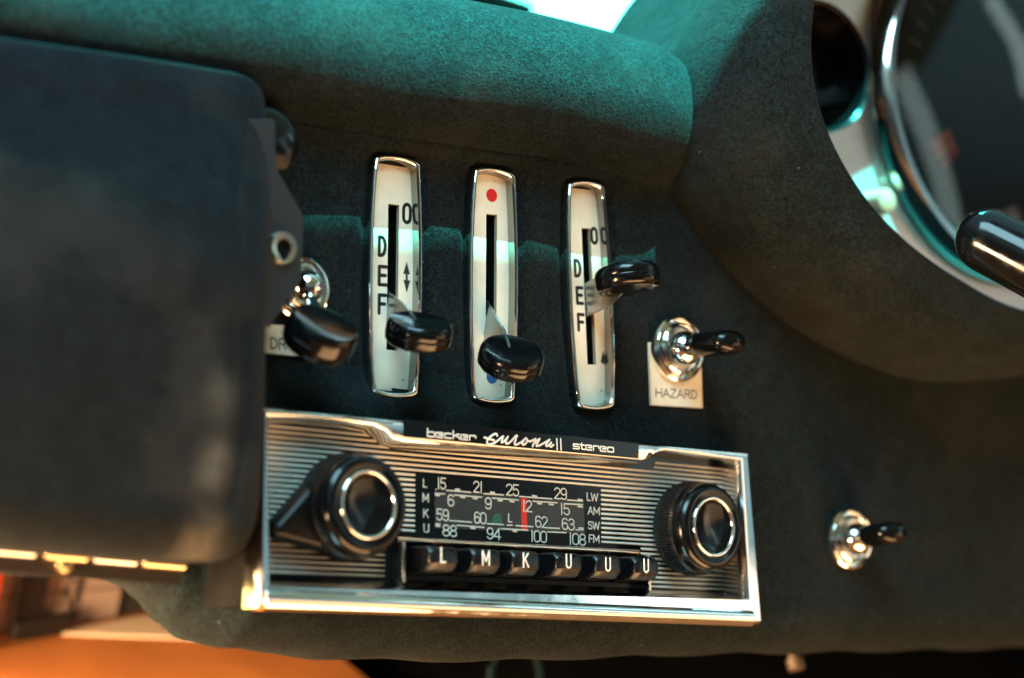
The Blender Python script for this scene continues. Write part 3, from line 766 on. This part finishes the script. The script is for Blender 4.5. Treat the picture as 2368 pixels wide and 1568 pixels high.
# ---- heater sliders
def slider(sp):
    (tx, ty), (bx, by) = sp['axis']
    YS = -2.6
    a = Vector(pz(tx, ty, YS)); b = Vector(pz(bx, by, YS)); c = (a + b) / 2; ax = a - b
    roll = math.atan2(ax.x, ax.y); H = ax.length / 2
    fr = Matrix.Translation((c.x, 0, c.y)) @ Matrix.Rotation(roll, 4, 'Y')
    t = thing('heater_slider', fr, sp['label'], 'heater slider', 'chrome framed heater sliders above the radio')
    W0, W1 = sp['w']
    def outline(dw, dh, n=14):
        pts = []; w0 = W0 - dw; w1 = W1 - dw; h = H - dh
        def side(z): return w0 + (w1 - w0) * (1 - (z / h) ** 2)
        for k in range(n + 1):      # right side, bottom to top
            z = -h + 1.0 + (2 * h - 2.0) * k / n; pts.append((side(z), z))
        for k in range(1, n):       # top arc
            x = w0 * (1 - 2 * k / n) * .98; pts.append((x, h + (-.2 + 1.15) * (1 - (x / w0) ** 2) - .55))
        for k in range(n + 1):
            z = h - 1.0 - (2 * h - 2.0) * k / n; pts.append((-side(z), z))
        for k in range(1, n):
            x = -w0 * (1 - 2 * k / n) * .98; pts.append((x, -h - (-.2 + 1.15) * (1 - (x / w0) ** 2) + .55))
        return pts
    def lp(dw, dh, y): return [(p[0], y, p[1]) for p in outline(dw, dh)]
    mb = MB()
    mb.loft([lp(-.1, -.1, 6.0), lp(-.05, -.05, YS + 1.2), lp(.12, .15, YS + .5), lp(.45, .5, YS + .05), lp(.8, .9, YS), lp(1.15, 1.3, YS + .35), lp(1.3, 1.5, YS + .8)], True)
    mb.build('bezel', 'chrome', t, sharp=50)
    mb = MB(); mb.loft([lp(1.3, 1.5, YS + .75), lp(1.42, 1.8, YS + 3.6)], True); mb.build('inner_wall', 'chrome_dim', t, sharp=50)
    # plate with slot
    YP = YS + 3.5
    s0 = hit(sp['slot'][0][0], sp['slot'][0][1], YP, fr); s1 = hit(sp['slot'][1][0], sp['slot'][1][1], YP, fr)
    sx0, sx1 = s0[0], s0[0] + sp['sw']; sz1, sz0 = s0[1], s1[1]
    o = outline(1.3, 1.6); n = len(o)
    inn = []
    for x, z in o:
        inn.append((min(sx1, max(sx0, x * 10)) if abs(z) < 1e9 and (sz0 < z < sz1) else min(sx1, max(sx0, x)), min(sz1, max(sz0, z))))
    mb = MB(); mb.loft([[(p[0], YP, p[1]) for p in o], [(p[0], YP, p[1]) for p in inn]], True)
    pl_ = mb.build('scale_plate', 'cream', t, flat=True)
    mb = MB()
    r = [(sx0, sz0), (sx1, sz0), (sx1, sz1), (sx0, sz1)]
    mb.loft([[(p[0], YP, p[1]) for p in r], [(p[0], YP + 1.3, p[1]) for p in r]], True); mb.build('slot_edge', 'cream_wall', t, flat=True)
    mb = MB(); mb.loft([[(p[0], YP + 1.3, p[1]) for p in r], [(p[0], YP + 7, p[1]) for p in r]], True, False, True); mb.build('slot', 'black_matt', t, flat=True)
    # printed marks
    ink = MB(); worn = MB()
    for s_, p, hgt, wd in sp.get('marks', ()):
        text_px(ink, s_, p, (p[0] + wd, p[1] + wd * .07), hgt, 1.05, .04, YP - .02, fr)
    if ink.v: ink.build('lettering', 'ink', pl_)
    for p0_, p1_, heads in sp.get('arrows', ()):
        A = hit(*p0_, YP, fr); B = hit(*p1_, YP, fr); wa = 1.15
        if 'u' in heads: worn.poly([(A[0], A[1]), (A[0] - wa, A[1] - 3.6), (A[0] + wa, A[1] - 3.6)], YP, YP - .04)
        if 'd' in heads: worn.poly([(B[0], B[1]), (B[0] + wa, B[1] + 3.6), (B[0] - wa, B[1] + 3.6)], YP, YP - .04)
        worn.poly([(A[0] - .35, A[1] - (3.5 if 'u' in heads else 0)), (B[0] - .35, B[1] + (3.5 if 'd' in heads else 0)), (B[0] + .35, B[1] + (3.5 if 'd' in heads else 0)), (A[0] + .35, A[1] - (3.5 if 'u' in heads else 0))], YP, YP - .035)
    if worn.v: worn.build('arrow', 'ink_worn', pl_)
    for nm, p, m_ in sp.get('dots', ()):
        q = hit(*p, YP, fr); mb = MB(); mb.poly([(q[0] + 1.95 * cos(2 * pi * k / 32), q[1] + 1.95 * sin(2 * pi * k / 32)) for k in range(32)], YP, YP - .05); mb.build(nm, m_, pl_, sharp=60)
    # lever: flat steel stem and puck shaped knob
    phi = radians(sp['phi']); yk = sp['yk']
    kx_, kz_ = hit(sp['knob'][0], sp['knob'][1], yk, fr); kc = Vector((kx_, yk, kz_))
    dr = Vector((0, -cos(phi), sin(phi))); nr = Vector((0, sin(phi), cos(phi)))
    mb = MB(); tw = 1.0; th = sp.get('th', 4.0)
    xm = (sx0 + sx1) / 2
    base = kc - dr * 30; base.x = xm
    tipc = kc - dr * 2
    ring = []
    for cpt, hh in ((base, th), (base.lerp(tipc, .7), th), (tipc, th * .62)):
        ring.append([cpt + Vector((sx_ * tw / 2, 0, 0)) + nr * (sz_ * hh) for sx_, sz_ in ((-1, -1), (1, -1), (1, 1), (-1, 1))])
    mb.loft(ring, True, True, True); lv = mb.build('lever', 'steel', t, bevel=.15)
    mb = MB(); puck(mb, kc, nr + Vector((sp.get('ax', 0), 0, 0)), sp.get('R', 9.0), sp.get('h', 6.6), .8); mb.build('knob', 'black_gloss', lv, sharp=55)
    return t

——

* **Given request**:
All of the data needs repeating exactly, but the pictures do not.

* **Answer to the problem**:
The Blender Python script for this scene continues. Write part 3, from line 766 on. This part finishes the script. The script is for Blender 4.5. Treat the picture as 2368 pixels wide and 1568 pixels high.
# ---- heater sliders
def slider(sp):
    (tx, ty), (bx, by) = sp['axis']
    YS = -2.6
    a = Vector(pz(tx, ty, YS)); b = Vector(pz(bx, by, YS)); c = (a + b) / 2; ax = a - b
    roll = math.atan2(ax.x, ax.y); H = ax.length / 2
    fr = Matrix.Translation((c.x, 0, c.y)) @ Matrix.Rotation(roll, 4, 'Y')
    t = thing('heater_slider', fr, sp['label'], 'heater slider', 'chrome framed heater sliders above the radio')
    W0, W1 = sp['w']
    def outline(dw, dh, n=14):
        pts = []; w0 = W0 - dw; w1 = W1 - dw; h = H - dh
        def side(z): return w0 + (w1 - w0) * (1 - (z / h) ** 2)
        for k in range(n + 1):      # right side, bottom to top
            z = -h + 1.0 + (2 * h - 2.0) * k / n; pts.append((side(z), z))
        for k in range(1, n):       # top arc
            x = w0 * (1 - 2 * k / n) * .98; pts.append((x, h + (-.2 + 1.15) * (1 - (x / w0) ** 2) - .55))
        for k in range(n + 1):
            z = h - 1.0 - (2 * h - 2.0) * k / n; pts.append((-side(z), z))
        for k in range(1, n):
            x = -w0 * (1 - 2 * k / n) * .98; pts.append((x, -h - (-.2 + 1.15) * (1 - (x / w0) ** 2) + .55))
        return pts
    def lp(dw, dh, y): return [(p[0], y, p[1]) for p in outline(dw, dh)]
    mb = MB()
    mb.loft([lp(-.1, -.1, 6.0), lp(-.05, -.05, YS + 1.2), lp(.12, .15, YS + .5), lp(.45, .5, YS + .05), lp(.8, .9, YS), lp(1.15, 1.3, YS + .35), lp(1.3, 1.5, YS + .8)], True)
    mb.build('bezel', 'chrome', t, sharp=50)
    mb = MB(); mb.loft([lp(1.3, 1.5, YS + .75), lp(1.42, 1.8, YS + 3.6)], True); mb.build('inner_wall', 'chrome_dim', t, sharp=50)
    # plate with slot
    YP = YS + 3.5
    s0 = hit(sp['slot'][0][0], sp['slot'][0][1], YP, fr); s1 = hit(sp['slot'][1][0], sp['slot'][1][1], YP, fr)
    sx0, sx1 = s0[0], s0[0] + sp['sw']; sz1, sz0 = s0[1], s1[1]
    o = outline(1.3, 1.6); n = len(o)
    inn = []
    for x, z in o:
        inn.append((min(sx1, max(sx0, x * 10)) if abs(z) < 1e9 and (sz0 < z < sz1) else min(sx1, max(sx0, x)), min(sz1, max(sz0, z))))
    mb = MB(); mb.loft([[(p[0], YP, p[1]) for p in o], [(p[0], YP, p[1]) for p in inn]], True)
    pl_ = mb.build('scale_plate', 'cream', t, flat=True)
    mb = MB()
    r = [(sx0, sz0), (sx1, sz0), (sx1, sz1), (sx0, sz1)]
    mb.loft([[(p[0], YP, p[1]) for p in r], [(p[0], YP + 1.3, p[1]) for p in r]], True); mb.build('slot_edge', 'cream_wall', t, flat=True)
    mb = MB(); mb.loft([[(p[0], YP + 1.3, p[1]) for p in r], [(p[0], YP + 7, p[1]) for p in r]], True, False, True); mb.build('slot', 'black_matt', t, flat=True)
    # printed marks
    ink = MB(); worn = MB()
    for s_, p, hgt, wd in sp.get('marks', ()):
        text_px(ink, s_, p, (p[0] + wd, p[1] + wd * .07), hgt, 1.05, .04, YP - .02, fr)
    if ink.v: ink.build('lettering', 'ink', pl_)
    for p0_, p1_, heads in sp.get('arrows', ()):
        A = hit(*p0_, YP, fr); B = hit(*p1_, YP, fr); wa = 1.15
        if 'u' in heads: worn.poly([(A[0], A[1]), (A[0] - wa, A[1] - 3.6), (A[0] + wa, A[1] - 3.6)], YP, YP - .04)
        if 'd' in heads: worn.poly([(B[0], B[1]), (B[0] + wa, B[1] + 3.6), (B[0] - wa, B[1] + 3.6)], YP, YP - .04)
        worn.poly([(A[0] - .35, A[1] - (3.5 if 'u' in heads else 0)), (B[0] - .35, B[1] + (3.5 if 'd' in heads else 0)), (B[0] + .35, B[1] + (3.5 if 'd' in heads else 0)), (A[0] + .35, A[1] - (3.5 if 'u' in heads else 0))], YP, YP - .035)
    if worn.v: worn.build('arrow', 'ink_worn', pl_)
    for nm, p, m_ in sp.get('dots', ()):
        q = hit(*p, YP, fr); mb = MB(); mb.poly([(q[0] + 1.95 * cos(2 * pi * k / 32), q[1] + 1.95 * sin(2 * pi * k / 32)) for k in range(32)], YP, YP - .05); mb.build(nm, m_, pl_, sharp=60)
    # lever: flat steel stem and puck shaped knob
    phi = radians(sp['phi']); yk = sp['yk']
    kx_, kz_ = hit(sp['knob'][0], sp['knob'][1], yk, fr); kc = Vector((kx_, yk, kz_))
    dr = Vector((0, -cos(phi), sin(phi))); nr = Vector((0, sin(phi), cos(phi)))
    mb = MB(); tw = 1.0; th = sp.get('th', 4.0)
    xm = (sx0 + sx1) / 2
    base = kc - dr * 30; base.x = xm
    tipc = kc - dr * 2
    ring = []
    for cpt, hh in ((base, th), (base.lerp(tipc, .7), th), (tipc, th * .62)):
        ring.append([cpt + Vector((sx_ * tw / 2, 0, 0)) + nr * (sz_ * hh) for sx_, sz_ in ((-1, -1), (1, -1), (1, 1), (-1, 1))])
    mb.loft(ring, True, True, True); lv = mb.build('lever', 'steel', t, bevel=.15)
    mb = MB(); puck(mb, kc, nr + Vector((sp.get('ax', 0), 0, 0)), sp.get('R', 9.0), sp.get('h', 6.6), .8); mb.build('knob', 'black_gloss', lv, sharp=55)
    return t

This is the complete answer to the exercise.